• [DIRECTIONS FOR THIS TASK] Type out the material below exactly.

• [RECORDED INFORMATION]
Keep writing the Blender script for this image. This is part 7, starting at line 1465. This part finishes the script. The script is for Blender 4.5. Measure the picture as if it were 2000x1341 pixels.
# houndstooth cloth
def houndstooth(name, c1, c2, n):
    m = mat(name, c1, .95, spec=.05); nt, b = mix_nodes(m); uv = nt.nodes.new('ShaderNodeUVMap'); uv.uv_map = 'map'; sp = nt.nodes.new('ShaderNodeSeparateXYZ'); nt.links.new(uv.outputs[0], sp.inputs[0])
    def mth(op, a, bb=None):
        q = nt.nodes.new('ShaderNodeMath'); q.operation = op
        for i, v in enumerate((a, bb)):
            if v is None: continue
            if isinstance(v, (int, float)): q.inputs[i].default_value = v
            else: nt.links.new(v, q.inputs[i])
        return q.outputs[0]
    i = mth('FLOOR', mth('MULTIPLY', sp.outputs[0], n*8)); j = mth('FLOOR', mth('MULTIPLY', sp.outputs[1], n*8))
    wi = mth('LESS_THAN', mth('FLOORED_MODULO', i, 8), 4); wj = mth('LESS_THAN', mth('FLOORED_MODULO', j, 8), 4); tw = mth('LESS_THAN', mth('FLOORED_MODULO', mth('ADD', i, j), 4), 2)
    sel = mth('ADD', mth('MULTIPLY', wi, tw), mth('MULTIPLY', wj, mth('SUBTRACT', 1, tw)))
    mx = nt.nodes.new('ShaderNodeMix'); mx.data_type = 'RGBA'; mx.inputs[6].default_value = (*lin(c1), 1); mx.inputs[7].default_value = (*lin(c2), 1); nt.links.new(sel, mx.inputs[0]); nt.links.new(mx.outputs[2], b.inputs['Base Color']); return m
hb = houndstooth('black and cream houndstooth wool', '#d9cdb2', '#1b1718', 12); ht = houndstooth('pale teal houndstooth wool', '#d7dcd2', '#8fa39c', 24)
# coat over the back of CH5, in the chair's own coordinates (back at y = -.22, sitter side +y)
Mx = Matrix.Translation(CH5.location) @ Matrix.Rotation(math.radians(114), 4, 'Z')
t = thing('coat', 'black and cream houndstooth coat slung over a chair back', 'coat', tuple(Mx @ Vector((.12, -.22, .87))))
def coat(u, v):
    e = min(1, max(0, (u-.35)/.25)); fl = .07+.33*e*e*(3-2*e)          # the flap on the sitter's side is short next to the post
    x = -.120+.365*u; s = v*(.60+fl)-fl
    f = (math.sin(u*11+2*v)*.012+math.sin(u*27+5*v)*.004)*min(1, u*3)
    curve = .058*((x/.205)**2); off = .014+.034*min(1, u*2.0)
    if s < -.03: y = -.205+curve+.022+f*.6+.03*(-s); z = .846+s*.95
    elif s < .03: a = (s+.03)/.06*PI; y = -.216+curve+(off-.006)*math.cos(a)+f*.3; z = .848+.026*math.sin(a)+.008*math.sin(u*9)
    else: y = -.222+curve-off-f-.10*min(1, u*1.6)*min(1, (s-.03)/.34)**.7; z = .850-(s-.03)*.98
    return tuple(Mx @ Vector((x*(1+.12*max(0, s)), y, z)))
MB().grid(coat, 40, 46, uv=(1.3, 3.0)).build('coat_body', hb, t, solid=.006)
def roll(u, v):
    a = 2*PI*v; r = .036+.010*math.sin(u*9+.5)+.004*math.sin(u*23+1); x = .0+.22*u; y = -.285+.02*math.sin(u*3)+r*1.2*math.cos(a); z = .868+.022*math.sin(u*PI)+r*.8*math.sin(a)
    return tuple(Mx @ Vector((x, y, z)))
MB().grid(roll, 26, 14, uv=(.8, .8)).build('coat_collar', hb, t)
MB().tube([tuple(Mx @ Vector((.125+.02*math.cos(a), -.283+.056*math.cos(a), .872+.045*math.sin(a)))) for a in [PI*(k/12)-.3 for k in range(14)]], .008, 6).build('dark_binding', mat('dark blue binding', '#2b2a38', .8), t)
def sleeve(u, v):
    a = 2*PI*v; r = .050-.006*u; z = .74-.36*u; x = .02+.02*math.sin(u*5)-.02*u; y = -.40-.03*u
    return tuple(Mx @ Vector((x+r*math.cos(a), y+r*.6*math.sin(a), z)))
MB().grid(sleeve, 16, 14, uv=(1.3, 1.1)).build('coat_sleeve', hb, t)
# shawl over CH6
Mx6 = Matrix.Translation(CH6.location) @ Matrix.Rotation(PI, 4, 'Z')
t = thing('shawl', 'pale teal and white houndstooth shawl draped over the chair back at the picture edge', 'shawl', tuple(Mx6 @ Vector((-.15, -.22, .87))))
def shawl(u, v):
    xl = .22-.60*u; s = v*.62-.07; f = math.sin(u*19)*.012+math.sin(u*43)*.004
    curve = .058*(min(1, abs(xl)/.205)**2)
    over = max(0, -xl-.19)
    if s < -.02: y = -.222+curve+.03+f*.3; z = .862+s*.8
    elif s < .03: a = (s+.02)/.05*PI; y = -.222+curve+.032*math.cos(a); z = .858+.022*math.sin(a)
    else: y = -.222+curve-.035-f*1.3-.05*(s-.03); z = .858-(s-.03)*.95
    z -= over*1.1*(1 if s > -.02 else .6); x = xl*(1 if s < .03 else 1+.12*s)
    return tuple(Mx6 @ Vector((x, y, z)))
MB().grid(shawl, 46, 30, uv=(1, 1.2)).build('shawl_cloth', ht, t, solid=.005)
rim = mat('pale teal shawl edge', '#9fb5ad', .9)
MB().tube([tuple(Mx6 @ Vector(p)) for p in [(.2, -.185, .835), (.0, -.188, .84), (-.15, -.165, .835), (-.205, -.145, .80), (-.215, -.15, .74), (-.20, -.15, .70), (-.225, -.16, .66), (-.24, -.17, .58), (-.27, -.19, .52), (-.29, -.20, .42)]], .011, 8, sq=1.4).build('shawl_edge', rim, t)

• [THE REPLY]
Keep writing the Blender script for this image. This is part 7, starting at line 1465. This part finishes the script. The script is for Blender 4.5. Measure the picture as if it were 2000x1341 pixels.
# houndstooth cloth
def houndstooth(name, c1, c2, n):
    m = mat(name, c1, .95, spec=.05); nt, b = mix_nodes(m); uv = nt.nodes.new('ShaderNodeUVMap'); uv.uv_map = 'map'; sp = nt.nodes.new('ShaderNodeSeparateXYZ'); nt.links.new(uv.outputs[0], sp.inputs[0])
    def mth(op, a, bb=None):
        q = nt.nodes.new('ShaderNodeMath'); q.operation = op
        for i, v in enumerate((a, bb)):
            if v is None: continue
            if isinstance(v, (int, float)): q.inputs[i].default_value = v
            else: nt.links.new(v, q.inputs[i])
        return q.outputs[0]
    i = mth('FLOOR', mth('MULTIPLY', sp.outputs[0], n*8)); j = mth('FLOOR', mth('MULTIPLY', sp.outputs[1], n*8))
    wi = mth('LESS_THAN', mth('FLOORED_MODULO', i, 8), 4); wj = mth('LESS_THAN', mth('FLOORED_MODULO', j, 8), 4); tw = mth('LESS_THAN', mth('FLOORED_MODULO', mth('ADD', i, j), 4), 2)
    sel = mth('ADD', mth('MULTIPLY', wi, tw), mth('MULTIPLY', wj, mth('SUBTRACT', 1, tw)))
    mx = nt.nodes.new('ShaderNodeMix'); mx.data_type = 'RGBA'; mx.inputs[6].default_value = (*lin(c1), 1); mx.inputs[7].default_value = (*lin(c2), 1); nt.links.new(sel, mx.inputs[0]); nt.links.new(mx.outputs[2], b.inputs['Base Color']); return m
hb = houndstooth('black and cream houndstooth wool', '#d9cdb2', '#1b1718', 12); ht = houndstooth('pale teal houndstooth wool', '#d7dcd2', '#8fa39c', 24)
# coat over the back of CH5, in the chair's own coordinates (back at y = -.22, sitter side +y)
Mx = Matrix.Translation(CH5.location) @ Matrix.Rotation(math.radians(114), 4, 'Z')
t = thing('coat', 'black and cream houndstooth coat slung over a chair back', 'coat', tuple(Mx @ Vector((.12, -.22, .87))))
def coat(u, v):
    e = min(1, max(0, (u-.35)/.25)); fl = .07+.33*e*e*(3-2*e)          # the flap on the sitter's side is short next to the post
    x = -.120+.365*u; s = v*(.60+fl)-fl
    f = (math.sin(u*11+2*v)*.012+math.sin(u*27+5*v)*.004)*min(1, u*3)
    curve = .058*((x/.205)**2); off = .014+.034*min(1, u*2.0)
    if s < -.03: y = -.205+curve+.022+f*.6+.03*(-s); z = .846+s*.95
    elif s < .03: a = (s+.03)/.06*PI; y = -.216+curve+(off-.006)*math.cos(a)+f*.3; z = .848+.026*math.sin(a)+.008*math.sin(u*9)
    else: y = -.222+curve-off-f-.10*min(1, u*1.6)*min(1, (s-.03)/.34)**.7; z = .850-(s-.03)*.98
    return tuple(Mx @ Vector((x*(1+.12*max(0, s)), y, z)))
MB().grid(coat, 40, 46, uv=(1.3, 3.0)).build('coat_body', hb, t, solid=.006)
def roll(u, v):
    a = 2*PI*v; r = .036+.010*math.sin(u*9+.5)+.004*math.sin(u*23+1); x = .0+.22*u; y = -.285+.02*math.sin(u*3)+r*1.2*math.cos(a); z = .868+.022*math.sin(u*PI)+r*.8*math.sin(a)
    return tuple(Mx @ Vector((x, y, z)))
MB().grid(roll, 26, 14, uv=(.8, .8)).build('coat_collar', hb, t)
MB().tube([tuple(Mx @ Vector((.125+.02*math.cos(a), -.283+.056*math.cos(a), .872+.045*math.sin(a)))) for a in [PI*(k/12)-.3 for k in range(14)]], .008, 6).build('dark_binding', mat('dark blue binding', '#2b2a38', .8), t)
def sleeve(u, v):
    a = 2*PI*v; r = .050-.006*u; z = .74-.36*u; x = .02+.02*math.sin(u*5)-.02*u; y = -.40-.03*u
    return tuple(Mx @ Vector((x+r*math.cos(a), y+r*.6*math.sin(a), z)))
MB().grid(sleeve, 16, 14, uv=(1.3, 1.1)).build('coat_sleeve', hb, t)
# shawl over CH6
Mx6 = Matrix.Translation(CH6.location) @ Matrix.Rotation(PI, 4, 'Z')
t = thing('shawl', 'pale teal and white houndstooth shawl draped over the chair back at the picture edge', 'shawl', tuple(Mx6 @ Vector((-.15, -.22, .87))))
def shawl(u, v):
    xl = .22-.60*u; s = v*.62-.07; f = math.sin(u*19)*.012+math.sin(u*43)*.004
    curve = .058*(min(1, abs(xl)/.205)**2)
    over = max(0, -xl-.19)
    if s < -.02: y = -.222+curve+.03+f*.3; z = .862+s*.8
    elif s < .03: a = (s+.02)/.05*PI; y = -.222+curve+.032*math.cos(a); z = .858+.022*math.sin(a)
    else: y = -.222+curve-.035-f*1.3-.05*(s-.03); z = .858-(s-.03)*.95
    z -= over*1.1*(1 if s > -.02 else .6); x = xl*(1 if s < .03 else 1+.12*s)
    return tuple(Mx6 @ Vector((x, y, z)))
MB().grid(shawl, 46, 30, uv=(1, 1.2)).build('shawl_cloth', ht, t, solid=.005)
rim = mat('pale teal shawl edge', '#9fb5ad', .9)
MB().tube([tuple(Mx6 @ Vector(p)) for p in [(.2, -.185, .835), (.0, -.188, .84), (-.15, -.165, .835), (-.205, -.145, .80), (-.215, -.15, .74), (-.20, -.15, .70), (-.225, -.16, .66), (-.24, -.17, .58), (-.27, -.19, .52), (-.29, -.20, .42)]], .011, 8, sq=1.4).build('shawl_edge', rim, t)